Saturday, 8 November 2008

DeathToll Climbs to 75 in Haiti School Collapse

This news updete by www.thearynews.com



PETIONVILLE: Rescuers digging through a collapsed school in Haiti pulled more bodies from sandwiched slabs of concrete, raising the death toll to 75 on Saturday as crews continued searching for survivors.

President Rene Preval said poor construction, including a lack of steel reinforcement, was to blame for Friday's collapse of the concrete College La Promesse in Petionville. Roughly 500 children and teenagers typically crowded into the three-story building.

Preval told local news agency that structures throughout Haiti are at similar risk because of poor construction and a lack of government oversight.

"It's not just schools, it's where people live, it's churches," he said at the site of the collapse as crews picked through the wreckage in search of more victims.
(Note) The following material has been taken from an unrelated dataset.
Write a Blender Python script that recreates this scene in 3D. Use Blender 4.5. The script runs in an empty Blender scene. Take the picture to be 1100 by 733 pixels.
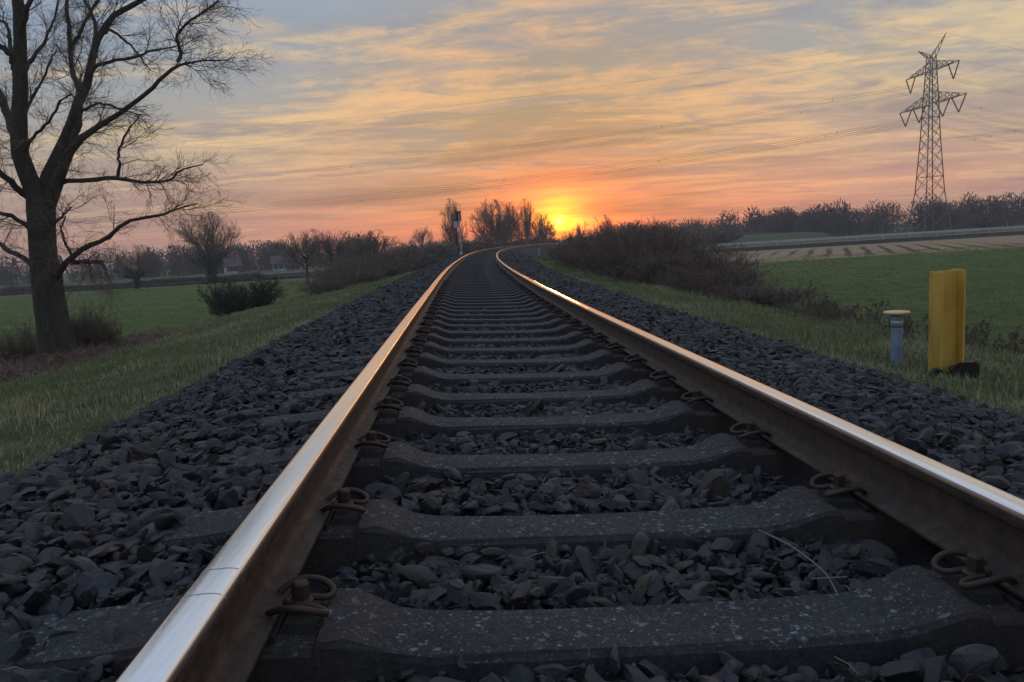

Doctors Without Borders was treating more than 80 people, many with serious injuries, said Francois Servranckx, a spokesman for the aid group.

Petionville Mayor Claire Lydie Parent said at least 17 students were found crushed in a single classroom on Saturday but the report was denied by a doctor and firefighter at the scene.

"There are a lot of rumors, you know," said Cap Haitien Fire Chief Ardouin Zephirin, who was brought in from Haiti's second-largest city to help with the disaster on the outskirts of the capital.

Preval said a previous mayor of Petionville had tried to halt the expansion of La Promesse over safety concerns but the effort faltered when a new mayor came into power in the hillside Port-au-Prince suburb.

"We have got to have a consistent policy that when one administration leaves office the next continues its work," the president told AP. "The next time the mayor speaks and the authorities speak, people will listen."

International aid was trickling in.

Nearly 40 search-and-rescue officials from Fairfax, Virginia, were expected to arrive with dogs by Saturday afternoon, said Alexandre Deprez, acting director of the local U.S. Agency for International Development.

"I see a dramatic turnabout in the situation once they're here," he said. "We've done everything we've possibly can practically from the first hour."